Eddie Rodriguez, left, and Crystal Ramos speak with attendees at the cactus Flower event. Credit Rosita Ventura-Gomez/The Merced FOCUS 

Art, mental health and making space inside juvenile hall

Inside juvenile hall, Cactus Flower blends structured art instruction with conversations about wellness.

Eddie Rodriguez, a local muralist, serves as lead artist for the Cactus Flower Art Program. 

“We start off with skills training, so we’ll teach them different techniques of art,” he said. “Then we move on to emulating different artists, then personal projects, then group projects, and we close out with an exhibition.”

Crystal Ramos, a program manager at YLI, co-teaches with Rodriguez and helps shape the day-to-day classroom environment. She has worked with the current Cactus Flower cohort biweekly for a year.

“They’re very excited because we have snacks for them,” Ramos said. “Usually, a lot of their first questions are, ‘What are we doing today?’ We try to really mix it up so that way they can kind of stay engaged with the material.”

A lot of the work, she said, starts with challenging how the youth see themselves.

“A lot of these youth sometimes don’t view themselves as creative,” Ramos said. “When they’re in the incarceration system, they don’t have too much space to be creative. So when we have them in class, we really want to engage them in that.”

‘Much less about the art, but the sense of community’

Gallery visitors view paintings on the second floor of the Merced Multicultural Arts Center. Credit: Rosita Ventura-Gomez/The Merced FOCUS

While Cactus Flower is an art class on paper, Ramos says something deeper has taken root.

“When we were trying to have the art class in the juvenile hall, something out of it came that was much less about the art, but the sense of community they had with each other,” she said. “If one student was working on something, another would come over and say, ‘Hey, you should do this, you should do that.’”

That peer support, she said, is part of preparing them to return home.

“That sense of community is eventually going to help motivate them to want to work with others,” she said, “and then come back into the community with a broader sense of, ‘Hey, I can work with people, and I can trust people.’”

For Ramos, building trust starts with consistency.

“Really, trust with the young person is showing up every time, being a consistent person that they can rely on, and being open to receiving whatever it is that they want to talk about,” she said. 

“To build trust is to give trust not as an educator, but as a community person that community is all around us, and we can’t forget those who might be out of our way.”

From ‘nothing to do’ to ‘all this positive stuff’

Xavier said he first joined the Cactus Flower classes because weekends inside Merced County’s Iris Garrett Juvenile Justice Correctional Complex offered little to do. What began as a way to pass the time quickly became something more.

There, he found a drawing that grabbed his attention. Once he started on it, he didn’t want to let it go.

Xavier talked about asking to bring the same piece back, week after week, adding new details each time until he was finally satisfied. What started as “nothing to do” turned into hours of focus over multiple sessions.

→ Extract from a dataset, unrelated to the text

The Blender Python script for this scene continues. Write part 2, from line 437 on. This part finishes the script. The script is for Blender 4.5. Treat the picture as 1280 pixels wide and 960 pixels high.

The class, he said, felt hands-on and full of “all this positive stuff.” Over time, Xavier began to look at art and himself differently. 

He described feeling less like a kid just passing time in custody, and more like someone capable of finishing something he cared about.

As an artist and educator, Rodriguez sees that kind of shift often. Ironically, he says the conditions inside juvenile halls can promote the need to create art. 

“One, you have a lot of time,” Rodriguez explained. “Two, you’re  limited in your exposure. You don’t have as many distractions. Also, the limitation of materials. There’s something about limitations that actually promotes growth.”

Rodriguez’s own story mirrors that of many of his students.

“I was a troublemaker. I was in juvenile hall. I had gotten kicked out of school,” he said. “I used to do graffiti when I was younger. That got me into a sketchbook instead of a wall, then onto canvas, then into galleries – and now cities pay me to do spray paint on walls, which is so ironic.

“Because I went through a similar background, when I’m helping these kids, I feel like I’m giving back to my 12-year-old self,” he added. “This is what I needed when I was their age.”

Ornelas comes from a similar place.

“Just from my own lived experience of being an incarcerated youth, being able to create something and having that sense of accomplishment really helps people with their self-esteem,” he said. 

That cohort, he added, started “normalizing conversations about mental health,” which, for locked-up teens, is no small thing.

“We’re changing the narrative of incarcerated youth,” Ornelas said. “They’re not just there to take resources. They have the ability to beautify where they live.”

At YLI, he added, staff reject the idea that youth are only “the future.”

“We always hear, ‘Young people are the future,’” he said. “They’re experiencing life in society right now, and they can be part of solutions now, not later.”